**Instruction:**
Within this material, how many lines have the string "shaded" in them? The answer is a number, with nothing added.

**Records supplied:**
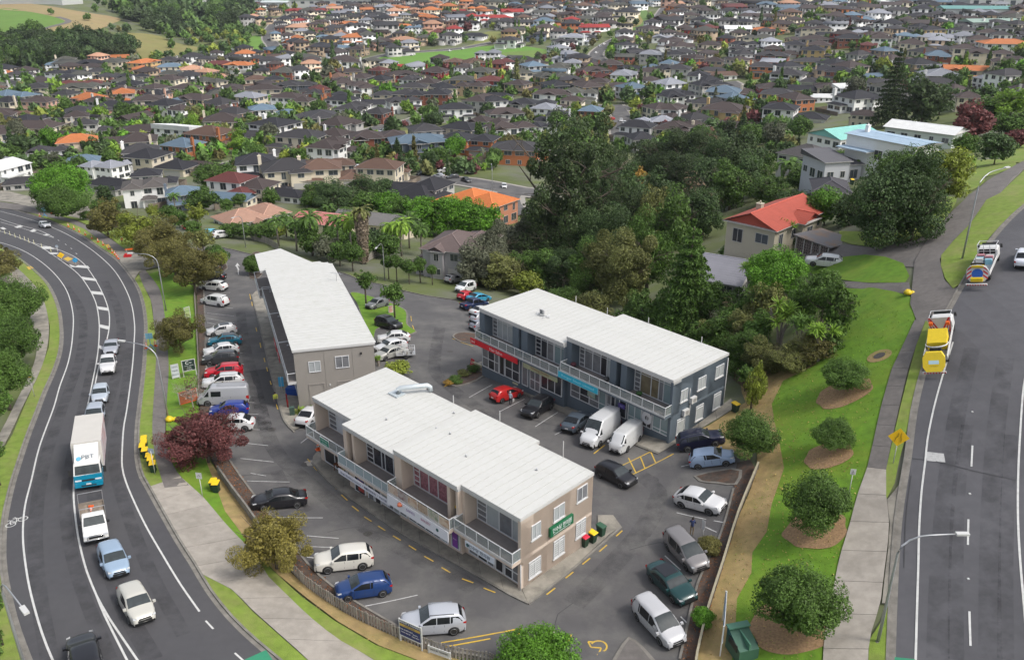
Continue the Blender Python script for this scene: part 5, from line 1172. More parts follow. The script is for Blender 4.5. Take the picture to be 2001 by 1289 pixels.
* * *
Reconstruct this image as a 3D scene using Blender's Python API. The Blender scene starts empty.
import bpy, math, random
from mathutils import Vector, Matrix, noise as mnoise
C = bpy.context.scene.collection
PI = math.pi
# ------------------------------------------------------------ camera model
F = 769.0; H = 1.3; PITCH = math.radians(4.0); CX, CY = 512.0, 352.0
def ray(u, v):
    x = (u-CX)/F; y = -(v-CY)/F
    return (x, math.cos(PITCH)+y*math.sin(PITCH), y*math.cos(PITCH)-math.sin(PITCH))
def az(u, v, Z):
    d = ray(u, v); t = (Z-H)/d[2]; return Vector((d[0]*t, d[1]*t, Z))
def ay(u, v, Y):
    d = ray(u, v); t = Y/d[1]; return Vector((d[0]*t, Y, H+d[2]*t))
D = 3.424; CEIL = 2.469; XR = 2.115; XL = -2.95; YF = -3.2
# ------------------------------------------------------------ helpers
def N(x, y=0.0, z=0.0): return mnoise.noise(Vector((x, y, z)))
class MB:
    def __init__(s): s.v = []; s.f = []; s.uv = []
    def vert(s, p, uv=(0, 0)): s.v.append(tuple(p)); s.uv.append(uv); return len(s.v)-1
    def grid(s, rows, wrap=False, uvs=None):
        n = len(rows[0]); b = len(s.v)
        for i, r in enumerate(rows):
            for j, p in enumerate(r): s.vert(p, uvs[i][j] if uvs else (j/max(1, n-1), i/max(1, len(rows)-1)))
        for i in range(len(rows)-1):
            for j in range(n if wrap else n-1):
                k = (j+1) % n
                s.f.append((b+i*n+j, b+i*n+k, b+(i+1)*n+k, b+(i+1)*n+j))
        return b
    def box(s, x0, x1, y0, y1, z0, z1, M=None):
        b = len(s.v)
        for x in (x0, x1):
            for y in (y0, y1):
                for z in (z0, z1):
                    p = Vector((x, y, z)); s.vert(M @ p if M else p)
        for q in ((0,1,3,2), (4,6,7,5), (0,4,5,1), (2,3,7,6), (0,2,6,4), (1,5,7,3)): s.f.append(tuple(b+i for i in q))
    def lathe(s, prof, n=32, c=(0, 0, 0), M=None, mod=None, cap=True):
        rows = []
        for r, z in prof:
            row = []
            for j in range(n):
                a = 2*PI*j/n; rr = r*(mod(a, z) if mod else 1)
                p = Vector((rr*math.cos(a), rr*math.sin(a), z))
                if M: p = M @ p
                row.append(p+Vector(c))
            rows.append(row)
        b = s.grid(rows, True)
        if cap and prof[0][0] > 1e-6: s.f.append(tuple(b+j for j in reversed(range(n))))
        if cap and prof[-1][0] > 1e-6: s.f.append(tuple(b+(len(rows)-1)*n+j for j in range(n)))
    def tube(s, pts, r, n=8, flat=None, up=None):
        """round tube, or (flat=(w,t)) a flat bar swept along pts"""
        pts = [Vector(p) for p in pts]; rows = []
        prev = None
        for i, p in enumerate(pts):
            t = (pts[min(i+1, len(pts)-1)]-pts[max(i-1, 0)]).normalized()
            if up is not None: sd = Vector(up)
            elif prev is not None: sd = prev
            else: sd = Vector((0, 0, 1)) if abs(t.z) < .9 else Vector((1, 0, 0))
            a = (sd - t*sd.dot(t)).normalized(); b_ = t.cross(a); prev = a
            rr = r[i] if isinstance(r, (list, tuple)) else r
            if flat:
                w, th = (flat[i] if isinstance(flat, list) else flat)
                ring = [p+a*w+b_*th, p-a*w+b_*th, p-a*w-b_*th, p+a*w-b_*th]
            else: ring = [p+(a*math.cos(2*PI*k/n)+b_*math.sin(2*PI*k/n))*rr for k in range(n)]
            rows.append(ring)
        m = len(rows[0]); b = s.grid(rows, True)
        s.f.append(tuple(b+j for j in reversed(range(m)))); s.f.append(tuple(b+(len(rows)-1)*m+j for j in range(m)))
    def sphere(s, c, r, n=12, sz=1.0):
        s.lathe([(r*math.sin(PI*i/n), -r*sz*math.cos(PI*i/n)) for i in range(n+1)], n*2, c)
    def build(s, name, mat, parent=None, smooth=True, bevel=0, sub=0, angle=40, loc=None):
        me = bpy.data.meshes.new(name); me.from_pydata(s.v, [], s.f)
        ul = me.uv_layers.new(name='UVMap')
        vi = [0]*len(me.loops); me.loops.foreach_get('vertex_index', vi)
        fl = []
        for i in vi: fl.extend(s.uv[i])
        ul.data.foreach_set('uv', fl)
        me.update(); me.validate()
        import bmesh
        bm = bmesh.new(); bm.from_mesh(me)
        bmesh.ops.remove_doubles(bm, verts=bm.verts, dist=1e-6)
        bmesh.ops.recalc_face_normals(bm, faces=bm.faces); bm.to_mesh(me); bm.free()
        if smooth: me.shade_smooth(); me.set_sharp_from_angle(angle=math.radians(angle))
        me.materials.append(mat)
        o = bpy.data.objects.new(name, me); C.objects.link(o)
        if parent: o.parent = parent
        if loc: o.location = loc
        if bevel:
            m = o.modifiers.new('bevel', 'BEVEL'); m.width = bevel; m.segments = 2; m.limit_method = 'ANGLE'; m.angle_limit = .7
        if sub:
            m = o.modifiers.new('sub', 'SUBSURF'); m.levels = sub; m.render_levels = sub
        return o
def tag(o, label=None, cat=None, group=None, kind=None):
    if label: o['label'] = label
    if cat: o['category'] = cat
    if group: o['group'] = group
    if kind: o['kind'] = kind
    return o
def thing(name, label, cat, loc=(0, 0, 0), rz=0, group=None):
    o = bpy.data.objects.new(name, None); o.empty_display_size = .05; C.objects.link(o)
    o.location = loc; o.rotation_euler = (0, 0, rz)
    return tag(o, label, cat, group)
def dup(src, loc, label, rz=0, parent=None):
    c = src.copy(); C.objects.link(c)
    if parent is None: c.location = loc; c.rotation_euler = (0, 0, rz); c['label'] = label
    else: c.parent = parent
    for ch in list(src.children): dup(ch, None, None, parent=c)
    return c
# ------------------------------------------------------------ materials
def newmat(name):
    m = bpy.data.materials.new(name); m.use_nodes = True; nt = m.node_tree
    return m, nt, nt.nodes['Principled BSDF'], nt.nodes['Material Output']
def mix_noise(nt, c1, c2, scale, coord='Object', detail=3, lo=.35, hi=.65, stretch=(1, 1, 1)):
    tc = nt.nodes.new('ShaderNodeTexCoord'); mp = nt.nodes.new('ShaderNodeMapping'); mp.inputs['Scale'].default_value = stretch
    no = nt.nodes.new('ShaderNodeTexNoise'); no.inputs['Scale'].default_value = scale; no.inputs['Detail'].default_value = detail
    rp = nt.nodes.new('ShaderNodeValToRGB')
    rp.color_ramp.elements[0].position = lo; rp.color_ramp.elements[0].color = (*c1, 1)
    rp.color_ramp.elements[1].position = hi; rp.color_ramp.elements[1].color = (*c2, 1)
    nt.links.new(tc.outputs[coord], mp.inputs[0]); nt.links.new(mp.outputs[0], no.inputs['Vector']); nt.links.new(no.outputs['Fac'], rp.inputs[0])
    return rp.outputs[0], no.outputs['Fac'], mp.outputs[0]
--
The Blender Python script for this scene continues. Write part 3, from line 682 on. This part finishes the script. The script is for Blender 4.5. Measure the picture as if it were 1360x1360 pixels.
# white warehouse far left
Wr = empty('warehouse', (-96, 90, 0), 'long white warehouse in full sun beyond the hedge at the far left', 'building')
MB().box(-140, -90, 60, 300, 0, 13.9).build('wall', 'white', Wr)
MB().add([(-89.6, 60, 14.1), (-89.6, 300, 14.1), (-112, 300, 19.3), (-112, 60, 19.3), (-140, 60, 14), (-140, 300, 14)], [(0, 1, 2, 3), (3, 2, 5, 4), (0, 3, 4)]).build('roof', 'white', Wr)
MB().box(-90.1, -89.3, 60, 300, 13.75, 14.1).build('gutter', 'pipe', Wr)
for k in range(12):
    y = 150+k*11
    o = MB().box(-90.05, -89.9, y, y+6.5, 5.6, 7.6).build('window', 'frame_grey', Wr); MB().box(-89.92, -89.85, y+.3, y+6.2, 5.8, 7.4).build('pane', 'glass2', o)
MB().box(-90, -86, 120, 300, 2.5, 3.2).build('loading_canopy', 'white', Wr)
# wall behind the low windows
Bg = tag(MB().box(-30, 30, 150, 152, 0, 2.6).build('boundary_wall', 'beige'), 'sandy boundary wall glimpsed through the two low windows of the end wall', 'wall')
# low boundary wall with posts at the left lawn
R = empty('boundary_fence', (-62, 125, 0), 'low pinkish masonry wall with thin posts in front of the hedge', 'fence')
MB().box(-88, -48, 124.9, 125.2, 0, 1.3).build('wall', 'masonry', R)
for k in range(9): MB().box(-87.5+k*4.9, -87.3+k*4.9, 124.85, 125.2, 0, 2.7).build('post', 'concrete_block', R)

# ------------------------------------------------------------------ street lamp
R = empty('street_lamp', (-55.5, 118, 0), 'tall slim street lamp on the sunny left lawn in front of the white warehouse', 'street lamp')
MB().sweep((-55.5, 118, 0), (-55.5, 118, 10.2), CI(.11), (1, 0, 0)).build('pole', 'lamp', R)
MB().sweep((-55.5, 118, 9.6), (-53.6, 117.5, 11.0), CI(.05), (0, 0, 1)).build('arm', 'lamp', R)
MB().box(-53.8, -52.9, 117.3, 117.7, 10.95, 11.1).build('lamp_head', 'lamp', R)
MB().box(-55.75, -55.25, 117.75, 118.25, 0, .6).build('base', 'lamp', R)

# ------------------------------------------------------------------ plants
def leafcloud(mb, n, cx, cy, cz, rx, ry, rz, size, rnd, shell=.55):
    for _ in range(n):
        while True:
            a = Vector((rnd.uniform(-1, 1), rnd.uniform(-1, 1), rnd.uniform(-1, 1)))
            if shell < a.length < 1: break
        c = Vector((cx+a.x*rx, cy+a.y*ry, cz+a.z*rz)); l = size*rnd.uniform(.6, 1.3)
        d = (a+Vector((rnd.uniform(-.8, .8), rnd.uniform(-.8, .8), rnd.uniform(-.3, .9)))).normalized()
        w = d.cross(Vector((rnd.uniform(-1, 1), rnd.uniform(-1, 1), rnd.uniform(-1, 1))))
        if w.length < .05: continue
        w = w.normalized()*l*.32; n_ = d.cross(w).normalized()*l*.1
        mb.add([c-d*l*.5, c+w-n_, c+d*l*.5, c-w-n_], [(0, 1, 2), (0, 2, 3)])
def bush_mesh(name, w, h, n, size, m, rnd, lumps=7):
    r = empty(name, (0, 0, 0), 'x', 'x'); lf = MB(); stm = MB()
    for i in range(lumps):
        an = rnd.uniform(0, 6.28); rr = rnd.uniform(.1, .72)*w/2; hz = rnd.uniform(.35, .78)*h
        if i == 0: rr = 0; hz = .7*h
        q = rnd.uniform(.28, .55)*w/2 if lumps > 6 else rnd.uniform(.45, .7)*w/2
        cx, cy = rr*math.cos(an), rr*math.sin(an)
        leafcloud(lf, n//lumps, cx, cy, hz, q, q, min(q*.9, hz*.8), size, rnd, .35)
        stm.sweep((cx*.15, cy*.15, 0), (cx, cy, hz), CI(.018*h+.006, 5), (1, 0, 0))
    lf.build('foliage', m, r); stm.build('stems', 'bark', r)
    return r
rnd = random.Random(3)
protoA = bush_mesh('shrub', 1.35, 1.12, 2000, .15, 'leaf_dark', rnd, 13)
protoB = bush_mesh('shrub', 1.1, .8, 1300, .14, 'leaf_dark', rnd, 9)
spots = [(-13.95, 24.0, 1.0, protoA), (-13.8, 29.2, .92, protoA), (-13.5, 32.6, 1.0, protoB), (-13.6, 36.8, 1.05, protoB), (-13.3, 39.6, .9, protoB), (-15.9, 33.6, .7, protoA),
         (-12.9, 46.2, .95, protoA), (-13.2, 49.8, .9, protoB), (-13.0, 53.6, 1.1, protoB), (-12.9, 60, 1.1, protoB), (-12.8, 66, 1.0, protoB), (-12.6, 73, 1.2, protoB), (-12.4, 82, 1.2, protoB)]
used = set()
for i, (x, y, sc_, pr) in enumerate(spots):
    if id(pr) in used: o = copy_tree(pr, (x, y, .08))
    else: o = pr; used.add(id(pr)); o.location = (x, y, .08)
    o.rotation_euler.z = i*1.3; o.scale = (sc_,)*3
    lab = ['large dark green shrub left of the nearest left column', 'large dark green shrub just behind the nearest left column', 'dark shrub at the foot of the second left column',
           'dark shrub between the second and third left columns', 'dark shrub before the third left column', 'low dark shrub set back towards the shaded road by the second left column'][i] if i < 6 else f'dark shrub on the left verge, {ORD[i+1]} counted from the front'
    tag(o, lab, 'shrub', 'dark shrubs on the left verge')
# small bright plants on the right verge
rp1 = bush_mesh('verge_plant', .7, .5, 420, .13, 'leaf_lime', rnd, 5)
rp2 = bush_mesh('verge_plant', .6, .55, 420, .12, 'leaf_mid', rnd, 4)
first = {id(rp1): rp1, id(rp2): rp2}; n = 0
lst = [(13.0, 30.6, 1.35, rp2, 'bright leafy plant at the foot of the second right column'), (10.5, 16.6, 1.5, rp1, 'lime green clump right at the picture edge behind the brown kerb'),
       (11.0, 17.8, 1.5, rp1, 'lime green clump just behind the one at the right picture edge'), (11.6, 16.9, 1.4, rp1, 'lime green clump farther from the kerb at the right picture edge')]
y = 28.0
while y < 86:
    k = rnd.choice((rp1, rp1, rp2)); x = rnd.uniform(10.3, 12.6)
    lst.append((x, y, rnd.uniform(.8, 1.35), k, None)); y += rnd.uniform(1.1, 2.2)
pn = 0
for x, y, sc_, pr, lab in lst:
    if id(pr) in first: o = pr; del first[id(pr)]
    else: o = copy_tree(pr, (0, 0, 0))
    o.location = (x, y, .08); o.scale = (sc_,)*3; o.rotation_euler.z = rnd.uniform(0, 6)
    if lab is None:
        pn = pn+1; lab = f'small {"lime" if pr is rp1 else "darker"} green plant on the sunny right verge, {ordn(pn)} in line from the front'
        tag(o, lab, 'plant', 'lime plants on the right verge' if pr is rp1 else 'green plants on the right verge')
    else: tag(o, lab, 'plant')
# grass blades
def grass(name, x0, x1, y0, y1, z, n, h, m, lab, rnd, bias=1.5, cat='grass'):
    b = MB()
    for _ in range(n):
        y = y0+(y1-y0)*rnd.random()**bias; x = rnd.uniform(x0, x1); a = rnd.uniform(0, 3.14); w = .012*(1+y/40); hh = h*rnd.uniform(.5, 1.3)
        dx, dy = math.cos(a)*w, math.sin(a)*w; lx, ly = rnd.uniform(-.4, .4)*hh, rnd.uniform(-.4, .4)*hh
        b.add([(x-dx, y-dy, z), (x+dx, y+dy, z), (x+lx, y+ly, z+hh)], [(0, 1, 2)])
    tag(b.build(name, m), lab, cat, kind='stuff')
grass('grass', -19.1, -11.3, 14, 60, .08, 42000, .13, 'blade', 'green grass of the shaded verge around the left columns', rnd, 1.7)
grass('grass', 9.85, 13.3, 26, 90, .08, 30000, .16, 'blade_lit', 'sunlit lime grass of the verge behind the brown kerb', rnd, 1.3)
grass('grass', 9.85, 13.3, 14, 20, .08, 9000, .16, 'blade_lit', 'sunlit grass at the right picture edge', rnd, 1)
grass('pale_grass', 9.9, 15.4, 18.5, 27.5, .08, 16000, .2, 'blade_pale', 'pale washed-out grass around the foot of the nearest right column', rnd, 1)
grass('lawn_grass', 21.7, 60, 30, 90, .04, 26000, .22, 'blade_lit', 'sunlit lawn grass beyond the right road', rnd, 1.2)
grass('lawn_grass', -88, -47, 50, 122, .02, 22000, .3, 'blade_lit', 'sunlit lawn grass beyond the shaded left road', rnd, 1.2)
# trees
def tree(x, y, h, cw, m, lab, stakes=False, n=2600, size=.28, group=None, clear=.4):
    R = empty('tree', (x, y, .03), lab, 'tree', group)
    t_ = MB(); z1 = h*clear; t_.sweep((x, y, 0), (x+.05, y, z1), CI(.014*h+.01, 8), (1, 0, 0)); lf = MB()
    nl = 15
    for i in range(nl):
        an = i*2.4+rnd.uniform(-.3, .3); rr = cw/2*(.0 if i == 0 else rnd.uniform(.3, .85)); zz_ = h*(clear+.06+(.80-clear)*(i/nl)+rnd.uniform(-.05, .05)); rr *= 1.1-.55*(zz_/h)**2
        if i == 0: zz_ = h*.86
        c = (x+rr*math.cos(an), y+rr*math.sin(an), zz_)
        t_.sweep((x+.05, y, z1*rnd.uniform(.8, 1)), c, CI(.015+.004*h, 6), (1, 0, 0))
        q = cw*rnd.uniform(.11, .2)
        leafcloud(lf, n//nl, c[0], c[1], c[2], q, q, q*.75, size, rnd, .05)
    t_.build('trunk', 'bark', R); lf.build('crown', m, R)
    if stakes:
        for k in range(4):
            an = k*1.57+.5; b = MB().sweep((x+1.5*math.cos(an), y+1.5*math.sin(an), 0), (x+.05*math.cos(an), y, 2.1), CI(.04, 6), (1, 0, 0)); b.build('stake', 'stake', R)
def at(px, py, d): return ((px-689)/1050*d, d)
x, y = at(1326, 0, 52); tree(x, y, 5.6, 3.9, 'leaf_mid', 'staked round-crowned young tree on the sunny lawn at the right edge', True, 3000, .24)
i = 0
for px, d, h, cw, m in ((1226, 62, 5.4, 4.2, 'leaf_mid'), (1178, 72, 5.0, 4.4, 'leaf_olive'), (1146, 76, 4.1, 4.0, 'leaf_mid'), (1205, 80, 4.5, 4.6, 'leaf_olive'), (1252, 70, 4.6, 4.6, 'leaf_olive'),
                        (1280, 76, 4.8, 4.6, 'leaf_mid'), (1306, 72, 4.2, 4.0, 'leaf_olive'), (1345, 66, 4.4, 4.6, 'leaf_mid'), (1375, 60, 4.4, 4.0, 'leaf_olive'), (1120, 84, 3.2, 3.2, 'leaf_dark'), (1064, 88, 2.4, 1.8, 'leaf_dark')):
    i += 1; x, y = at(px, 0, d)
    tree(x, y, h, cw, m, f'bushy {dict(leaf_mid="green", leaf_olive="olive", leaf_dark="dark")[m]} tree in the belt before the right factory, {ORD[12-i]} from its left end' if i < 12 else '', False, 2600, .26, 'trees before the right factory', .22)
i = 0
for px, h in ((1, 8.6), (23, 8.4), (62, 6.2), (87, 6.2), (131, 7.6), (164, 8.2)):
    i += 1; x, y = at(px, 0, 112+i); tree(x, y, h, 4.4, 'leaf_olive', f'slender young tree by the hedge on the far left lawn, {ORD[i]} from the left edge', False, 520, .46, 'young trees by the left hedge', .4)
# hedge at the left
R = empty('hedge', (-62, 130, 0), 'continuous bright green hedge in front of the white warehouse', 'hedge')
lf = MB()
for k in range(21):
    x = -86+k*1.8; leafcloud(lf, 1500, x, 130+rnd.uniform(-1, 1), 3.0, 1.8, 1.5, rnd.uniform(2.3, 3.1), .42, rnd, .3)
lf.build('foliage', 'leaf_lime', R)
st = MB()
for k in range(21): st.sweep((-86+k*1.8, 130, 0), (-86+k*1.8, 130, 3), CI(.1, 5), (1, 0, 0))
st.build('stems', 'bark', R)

**Solution for this problem:**
3